„It happened one night, someone knocked on the window, mom went outside and she did not tell us who they were. And she – we would see her in the evenings - always milked the cow and poured the milk in bottles and boiled potatoes and baked bread, and this way, she threw a shawl over her and went somewhere in the evening, we did not know it, where she goes, and later, when they shot all of them dead, mom confessed that she carried, to those Jews who lived in our neighbourhood, victuals. They came in the night, asked nicely, mom did not give them anything that night. She said: ‘I won’t give you anything, I will be bringing it to the field here under the hedegerow.
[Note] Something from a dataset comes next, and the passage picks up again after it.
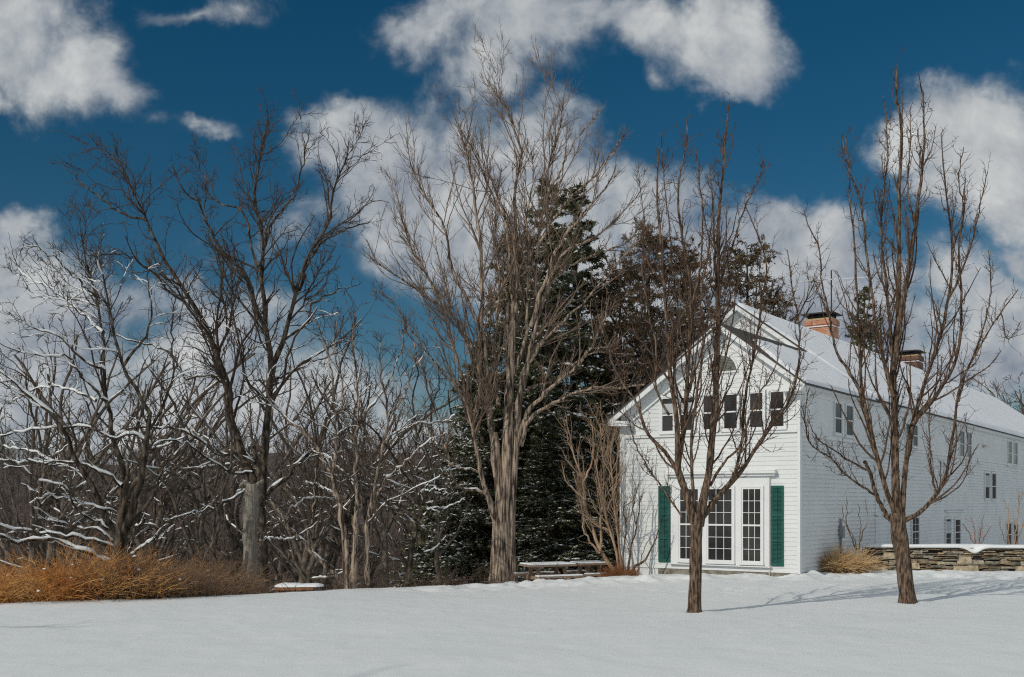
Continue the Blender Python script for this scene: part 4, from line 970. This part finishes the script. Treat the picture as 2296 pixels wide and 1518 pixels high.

There was a field and hedgerows and she would carry the food and put it under the hedgerow. And, then, my brother used to complain, he said, ‘But we could all be…’ And, mom was very nice, she helped the hungry a lot during the war. And at nights, many people from villages, Polish ones, hid in our place because they were destroying everything all over the place. They destroyed everything, they destroyed the Poles, everything here, and they hid in our house and our mom kept hiding them. Dad was afraid but the bandits knew, they said, that the Hofmans are hiding people. But nobody ever harassed our dad.”
"They arrested him, they found him, that he is a felon, that he ran away from Germany."
"Who arrested him?"
"The Russians arrested him, put him to the tyurma [prison] because they ran away and he wrote to me to come and join him, that he got four years [of banishment?], not imprisonment, that he is free for four years. He wrote that I come there, that I can work there, I can milk the cows, and my dad did not care about the idea of me going anywhere and he says, she doesn't milk cows at home because dad was afraid, the time was messy, there were various bands and he said, she is not going anywhere, you serve your term and then you come. And I did not go so he married another woman there."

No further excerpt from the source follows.